1. Define space on your page with only black and white (light and dark) by making hatch marks with your pencil.
Do NOT worry about accurate shapes of the individual objects. The point is to create an impression of space using light and dark.
you are encouraged to make more pencil marks than you think you should make.

2. Take a moment to rough out the shapes of BOTH the foreground and background.
GENERALIZE the shapes geomentrically. This should only take a couple of minutes. Any longer and you are getting too much detail for this particular exercise.
Ultimately, the emphasis is on creating SPACE and developing detailed SHADOWS.

3. Continue working the shadows, darker and darker by making overlapping, or crossing hatch marks (called "cross-hatching").
Don't worry about preserving highlights.
You should have hatch marks on 95% of the page (or more).
Note how hatch marks roughly follow the direction of edges and help define shape.
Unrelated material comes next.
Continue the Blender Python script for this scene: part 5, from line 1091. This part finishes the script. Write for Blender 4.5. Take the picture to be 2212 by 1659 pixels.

4. Darker and darker and darker.
How much information can you find within the shadows?
How many steps of dark gray and black are there?

Use your eraser to "pull" out the highlights.
(there should be VERY FEW areas of paper white)
Use the point of your pencil to make the darkest areas as dark as you can.

*** a note on this drawing....
it could easily be MUCH darker and have been worked for much longer, with more cross hatching; refining the shadows further, and being very careful about the placement and direction of lines that make up the hatch marks.